## What you should do
Your task is to quote the records from their first line through the line containing "ball(bm, P[0], Rr[0]*.985, 2);", with nothing added or left out.

## Input data
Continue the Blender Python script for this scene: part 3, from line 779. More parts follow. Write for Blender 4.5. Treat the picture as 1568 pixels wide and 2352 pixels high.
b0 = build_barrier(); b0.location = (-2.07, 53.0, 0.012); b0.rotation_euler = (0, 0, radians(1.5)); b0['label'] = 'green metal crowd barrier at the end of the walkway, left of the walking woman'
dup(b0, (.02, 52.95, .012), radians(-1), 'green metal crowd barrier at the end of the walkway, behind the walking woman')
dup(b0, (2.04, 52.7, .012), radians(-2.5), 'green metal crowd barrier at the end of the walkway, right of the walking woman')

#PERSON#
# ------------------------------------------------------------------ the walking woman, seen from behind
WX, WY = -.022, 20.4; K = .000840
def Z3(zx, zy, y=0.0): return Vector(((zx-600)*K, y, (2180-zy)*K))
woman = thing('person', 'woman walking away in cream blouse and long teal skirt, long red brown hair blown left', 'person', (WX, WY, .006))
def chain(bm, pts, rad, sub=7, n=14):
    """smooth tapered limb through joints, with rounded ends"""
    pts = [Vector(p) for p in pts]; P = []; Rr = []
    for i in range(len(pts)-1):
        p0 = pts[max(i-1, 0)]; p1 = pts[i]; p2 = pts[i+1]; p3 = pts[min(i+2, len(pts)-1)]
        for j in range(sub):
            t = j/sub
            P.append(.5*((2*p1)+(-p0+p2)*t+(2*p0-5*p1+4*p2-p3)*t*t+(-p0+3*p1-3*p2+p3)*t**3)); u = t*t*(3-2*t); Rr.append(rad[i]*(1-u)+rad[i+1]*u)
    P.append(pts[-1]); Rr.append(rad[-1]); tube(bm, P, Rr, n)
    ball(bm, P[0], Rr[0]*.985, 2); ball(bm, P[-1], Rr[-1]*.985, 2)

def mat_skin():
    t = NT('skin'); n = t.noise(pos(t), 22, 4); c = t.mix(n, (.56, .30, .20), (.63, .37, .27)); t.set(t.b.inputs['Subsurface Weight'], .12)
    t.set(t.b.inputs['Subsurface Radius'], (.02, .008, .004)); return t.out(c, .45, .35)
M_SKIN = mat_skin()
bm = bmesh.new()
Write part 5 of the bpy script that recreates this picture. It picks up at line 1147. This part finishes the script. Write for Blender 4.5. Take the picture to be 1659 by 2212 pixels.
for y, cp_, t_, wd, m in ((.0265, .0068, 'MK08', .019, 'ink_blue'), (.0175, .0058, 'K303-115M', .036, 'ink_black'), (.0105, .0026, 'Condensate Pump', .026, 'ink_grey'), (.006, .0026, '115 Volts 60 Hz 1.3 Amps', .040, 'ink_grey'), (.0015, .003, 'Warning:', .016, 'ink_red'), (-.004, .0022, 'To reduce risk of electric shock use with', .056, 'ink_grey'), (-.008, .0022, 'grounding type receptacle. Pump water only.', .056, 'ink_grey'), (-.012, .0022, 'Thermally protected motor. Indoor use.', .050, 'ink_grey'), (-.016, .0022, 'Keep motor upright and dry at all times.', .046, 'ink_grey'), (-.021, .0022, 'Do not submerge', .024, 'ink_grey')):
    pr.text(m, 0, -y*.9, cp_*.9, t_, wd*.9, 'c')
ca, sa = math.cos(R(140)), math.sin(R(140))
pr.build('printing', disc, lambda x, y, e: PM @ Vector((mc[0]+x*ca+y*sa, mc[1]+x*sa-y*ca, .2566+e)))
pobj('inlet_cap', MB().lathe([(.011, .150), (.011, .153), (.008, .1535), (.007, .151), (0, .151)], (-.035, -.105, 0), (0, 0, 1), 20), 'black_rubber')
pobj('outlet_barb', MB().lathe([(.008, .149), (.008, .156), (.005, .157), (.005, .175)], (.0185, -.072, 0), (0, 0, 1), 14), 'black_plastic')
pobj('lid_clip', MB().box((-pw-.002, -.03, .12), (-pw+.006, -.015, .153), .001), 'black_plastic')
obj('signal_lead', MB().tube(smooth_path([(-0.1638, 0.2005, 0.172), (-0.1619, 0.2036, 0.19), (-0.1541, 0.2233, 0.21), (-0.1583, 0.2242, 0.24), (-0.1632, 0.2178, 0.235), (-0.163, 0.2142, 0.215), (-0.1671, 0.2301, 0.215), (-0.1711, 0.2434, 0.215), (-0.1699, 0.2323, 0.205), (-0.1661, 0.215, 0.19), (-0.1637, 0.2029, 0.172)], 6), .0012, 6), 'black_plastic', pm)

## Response
Continue the Blender Python script for this scene: part 3, from line 779. More parts follow. Write for Blender 4.5. Treat the picture as 1568 pixels wide and 2352 pixels high.
b0 = build_barrier(); b0.location = (-2.07, 53.0, 0.012); b0.rotation_euler = (0, 0, radians(1.5)); b0['label'] = 'green metal crowd barrier at the end of the walkway, left of the walking woman'
dup(b0, (.02, 52.95, .012), radians(-1), 'green metal crowd barrier at the end of the walkway, behind the walking woman')
dup(b0, (2.04, 52.7, .012), radians(-2.5), 'green metal crowd barrier at the end of the walkway, right of the walking woman')

#PERSON#
# ------------------------------------------------------------------ the walking woman, seen from behind
WX, WY = -.022, 20.4; K = .000840
def Z3(zx, zy, y=0.0): return Vector(((zx-600)*K, y, (2180-zy)*K))
woman = thing('person', 'woman walking away in cream blouse and long teal skirt, long red brown hair blown left', 'person', (WX, WY, .006))
def chain(bm, pts, rad, sub=7, n=14):
    """smooth tapered limb through joints, with rounded ends"""
    pts = [Vector(p) for p in pts]; P = []; Rr = []
    for i in range(len(pts)-1):
        p0 = pts[max(i-1, 0)]; p1 = pts[i]; p2 = pts[i+1]; p3 = pts[min(i+2, len(pts)-1)]
        for j in range(sub):
            t = j/sub
            P.append(.5*((2*p1)+(-p0+p2)*t+(2*p0-5*p1+4*p2-p3)*t*t+(-p0+3*p1-3*p2+p3)*t**3)); u = t*t*(3-2*t); Rr.append(rad[i]*(1-u)+rad[i+1]*u)
    P.append(pts[-1]); Rr.append(rad[-1]); tube(bm, P, Rr, n)
    ball(bm, P[0], Rr[0]*.985, 2); ball(bm, P[-1], Rr[-1]*.985, 2)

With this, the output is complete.